Linked to attacks on press freedom, the Hungarian Government has demanded a publisher print disclaimers on books containing “behaviour inconsistent with traditional gender roles”. A Government minister publicly shredded a children’s book featuring LGBTIQ characters. 

Even footballing legends have been caught up in the row over LGBTIQ rights. Péter Gulácsi faced attacks after defending LGBTIQ people on his Facebook page, while prominent commentator and former national player János Hrutka was fired from his television role after defending Gulácsi.
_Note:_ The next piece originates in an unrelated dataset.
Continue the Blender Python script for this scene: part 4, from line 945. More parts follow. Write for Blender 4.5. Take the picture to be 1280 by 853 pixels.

His employers denied that the two incidents were connected.  

LGBTIQ rights organisation, the Háttér Society, has said that it has seen more calls to its helpline about hate crimes as Government attacks increase. 


Mutual Friends?

Viktor Orbán has met with Donald Trump’s former campaign manager and far-right ideologue Steve Bannon on numerous occasions, including at a Future of Europe conference where the pair were joined by Spectator writer and self-styled freedom of speech champion Douglas Murray. It has never been clear how Murray squares his meeting with an authoritarian Prime Minister who attacks the press, and his support for free speech. 

Bannon said he planned to work with Orbán, having set up an organisation called The Movement designed to elect right-wing nationalist and populist members in the European Parliament elections of May 2019.

Footage obtained by The Observer in 2019 suggested that Bannon helped Boris Johnson to craft his resignation speech when the now Prime Minister was Foreign Secretary. Bannon said: “I’ve been talking to him all weekend about this speech. We went back and forth over the text… all I was telling him all weekend was just to incorporate those themes. Those same themes.”

The “themes” he was referring was “lets make Britain great again” – an update to the slogan that helped secure Trump’s win in 2016. 

“Basically, he was saying that June 23 was independence day for Great Britain,” Bannon said. “Their independence day being like our July 4.”

Johnson has denied any connection with Steve Bannon. In 2018, he said that any idea that the pair were in touch was “a lefty delusion whose spores continue to breed in the Twittersphere”.

In response to the 2019 footage, a spokesman for Johnson said: “Any suggestion that Boris is colluding with or taking advice from Mr Bannon or Nigel Farage is totally preposterous to the point of conspiracy.”